Certainly in current climate, I'd only buy secondhand, and not a penny would change hands until I got title to the boat - in fact I'd say these days it's almost safer to buy privately than from some dealers! (Not all I hasten to point out!)
 
So if Princesseeker could offer the guarantee but Sunairline couldn't, and the boats were even roughly comparable then I'd just have to go with the co that could offer the guarantee - as you say, even the mere fact that they could offer it would carry huge weight with me for the kinds of sums of money involved here.

I would have thought their would be some first mover advantage, especially if introduced at a boat show.........where the sales pitch could include: "With us your money is 100% safe, with them - who knows? :D".


Perhaps it's time the BMF or RYA (or both together) could actually set up an insurance policy, and all its members contribute an amount based on previous years turnover for example to indemnify any customer who loses out if a member goes bust?

Yeah, seems an easy enuf task for the RYA to push for, but I recomend no breath holding.........

Or a joint campaign from MOBO monthly and BigPoshBoat World?
 
David_Jersey;2268624 Yeah said:
This one has been round many times. Despite the noise made about it, the number of people who have "lost out" from either broker or builder failures is very small - although the consequences for each individual can be pretty severe.

As we have seen, there are already ways available of getting some protection and I am not sure an industry "insurance" scheme would work. Look at from a builder's or dealer's point of view - why should they pay a levy to support the failure of others? It puts their costs up for no benefit to them.

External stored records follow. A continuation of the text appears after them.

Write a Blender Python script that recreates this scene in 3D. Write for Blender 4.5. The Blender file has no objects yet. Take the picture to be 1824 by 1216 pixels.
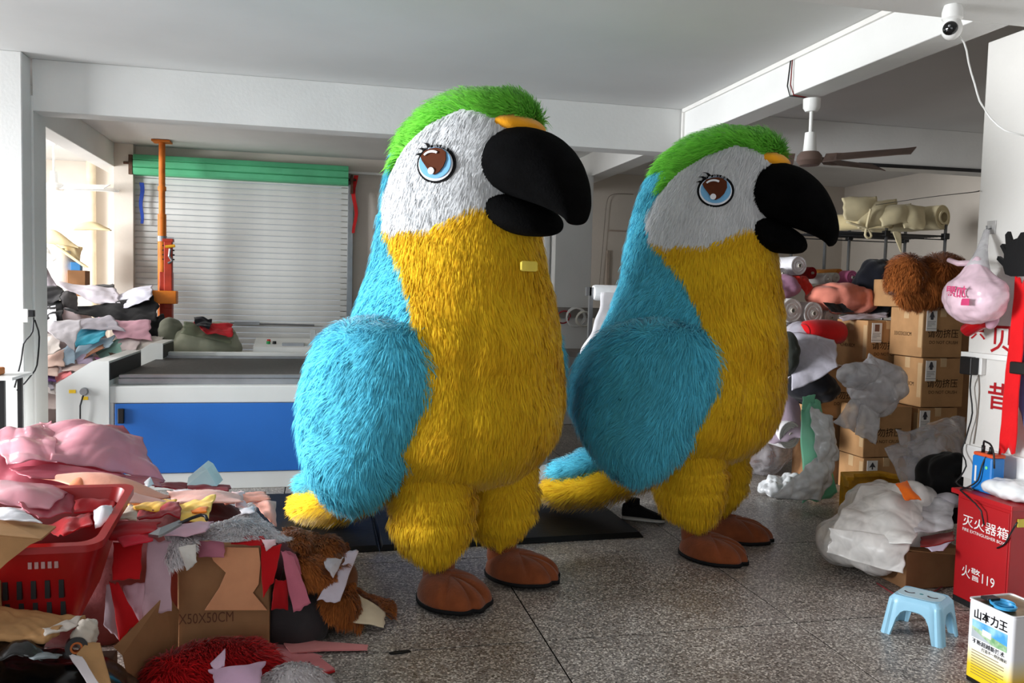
import bpy, bmesh, math, random
import numpy as np
from mathutils import Vector, Matrix, noise

random.seed(7)
RNG = np.random.default_rng(11)
scene = bpy.context.scene
col = scene.collection

# ------------------------------------------------------------------ camera
FPX, PITCH, ROLL, YAW, EYE = 1487.0, 0.05963, -0.02442, 0.22643, 1.55
def cam_axes():
    cy, sy, cp, sp = math.cos(YAW), math.sin(YAW), math.cos(PITCH), math.sin(PITCH)
    fwd = np.array([sy*cp, cy*cp, -sp]); right = np.array([cy, -sy, 0.0]); down = np.cross(fwd, right)
    c, s = math.cos(ROLL), math.sin(ROLL)
    return c*right + s*down, -s*right + c*down, fwd
AXR, AXD, AXF = cam_axes()
cam_data = bpy.data.cameras.new('camera')
cam_data.sensor_width = 36.0
cam_data.lens = FPX*36.0/1824.0
cam_data.clip_start = 0.05
cam = bpy.data.objects.new('camera', cam_data)
col.objects.link(cam)
m = Matrix.Identity(4)
for i in range(3):
    m[i][0], m[i][1], m[i][2] = AXR[i], -AXD[i], -AXF[i]
m[0][3], m[1][3], m[2][3] = 0.0, 0.0, EYE
cam.matrix_world = m
scene.camera = cam

# ------------------------------------------------------------------ world, daylight, exposure
scene.view_settings.view_transform = 'Standard'
scene.view_settings.look = 'None'
scene.view_settings.gamma = 1.0
scene.view_settings.use_curve_mapping = False
scene.view_settings.exposure = 0.0
world = bpy.data.worlds.new('overcast_sky')
scene.world = world
world.use_nodes = True
bg = world.node_tree.nodes['Background']
bg.inputs[0].default_value = (0.82, 0.9, 1.0, 1.0)
bg.inputs[1].default_value = 0.45
def daylight(name, loc, direction, sx, sy, power, colour):
    l = bpy.data.lights.new(name, 'AREA')
    l.shape = 'RECTANGLE'; l.size = sx; l.size_y = sy; l.energy = power; l.color = colour
    o = bpy.data.objects.new(name, l); col.objects.link(o)
    o.location = loc
    o.rotation_euler = Vector(direction).to_track_quat('-Z', 'Y').to_euler()
    return o
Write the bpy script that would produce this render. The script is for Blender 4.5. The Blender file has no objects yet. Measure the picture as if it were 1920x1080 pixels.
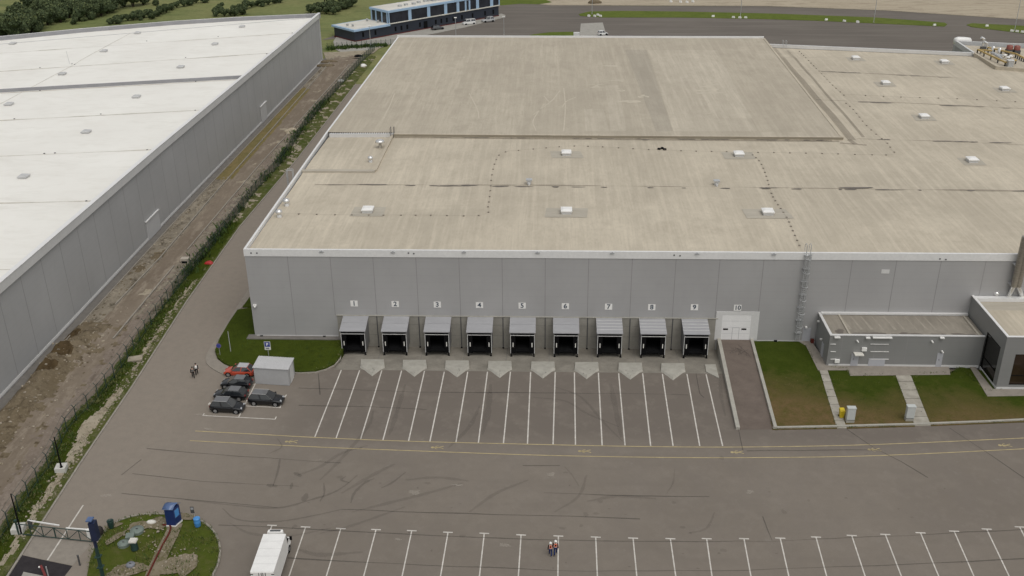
import bpy, bmesh, math, random
from mathutils import Vector, Matrix
from math import radians as R, sin, cos, pi
rnd = random.Random(7)
sc = bpy.context.scene
COL = sc.collection

# ------------------------------------------------------------------ camera
CAM = Vector((42.545, -128.7198, 70.0369)); PIT, YAW, ROL, F = 0.4448, -0.0389, -0.0091, 1896.3088
_fw = Vector((sin(YAW)*cos(PIT), cos(YAW)*cos(PIT), -sin(PIT))); _r = Vector((cos(YAW), -sin(YAW), 0)); _u = _r.cross(_fw)
RX = cos(ROL)*_r + sin(ROL)*_u; UX = -sin(ROL)*_r + cos(ROL)*_u; FW = _fw
cd = bpy.data.cameras.new('camera'); cam = bpy.data.objects.new('camera', cd); COL.objects.link(cam)
cd.sensor_width = 36; cd.lens = F/1920*36; cd.clip_start = 1; cd.clip_end = 6000
m = Matrix((RX, UX, -FW)).transposed().to_4x4(); m.translation = CAM; cam.matrix_world = m
sc.camera = cam
def ray(x, y): return FW + (x-960)/F*RX + (540-y)/F*UX
def U(x, y, z=0.0):                       # photo pixel -> point on the level z
    d = ray(x, y); return CAM + d*((z-CAM.z)/d.z)
def V(x, y, Y=0.0):                       # photo pixel -> point on the wall plane y = Y
    d = ray(x, y); return CAM + d*((Y-CAM.y)/d.y)
SL = 0.112
def apz(y): return -SL*(max(min(y, 0.5), -8.5)+8.5)
def S(x, y, dz=0.0):                      # photo pixel -> point on the sloping dock apron
    d = ray(x, y); t = (-SL*(CAM.y+8.5)-CAM.z+dz)/(d.z+SL*d.y); return CAM + d*t
def PJ(P):
    d = Vector(P)-CAM; w = d.dot(FW); return 960+F*d.dot(RX)/w, 540-F*d.dot(UX)/w
def XY(P, z): return Vector((P[0], P[1], z))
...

It makes more sense for buyers to pay an insurance premium because it is their money that is at risk. However, not sure how that would work as somebody would have to work out the risk associated with each individual or class of transaction - otherwise how would one assess premiums?

Buyers and sellers are individuals contracting with each other and if they are not prepared to accept the terms of a contract, then they should not engage.
 
Wow thanks forum for some really good and effective advice I am going to try the guarantee with the bank route and see what reply I get.
 
There I have it, manufacturer refuses any bank guarantees as they say it defeats the object of their being able to use the capital to build the boat!!!!!!!!!!!!!!!!!!!!
 
that means the builder in question is 1) not well capitalized 2) quite tight with the cash 3) they sold enough boats in the last shows and dont care about this deal 4) may be the dealer is telling a lie if you are negotiating with him
for this builder I hope it is 3
with the current economic climate I would be ready to pull off this deal right on if they dont give a gurantee just explain this to them, and as we say for the ladies down here just say NEXT
 
Yep,

I would explain to dealer/manufacturer that if they can't guarantee your money is safe... well you'll secure it yourself by paying it into an escerrow account until the boats completed and ready for handover....

If they don't go with that either then I would walk away - up to you what you do of course...
 
There I have it, manufacturer refuses any bank guarantees as they say it defeats the object of their being able to use the capital to build the boat!!!!!!!!!!!!!!!!!!!!

I'm not all that surprised to hear that and I have some sympathy with the builder's position. Think about a property construction contract - the builder is paid agreed perecentages of the contract sum against agreed milestones or independent valuations.

Of course you can take the deal elsewhere but, if this is the boat you want and you do have confidence in the builder, you may be able to a agree a payment plan that reduces your exposure to an acceptable level by ensuring that the aggregate amount paid from time to time is no more than is reasonably necessary to meet direct costs. The point you can/should make back to them is that you understand their desire/need to use your money to finance the build but you're not willing to finance their overhead or pay their profit before the boat is delivered. May still not work but could be a compromise that works for both sides.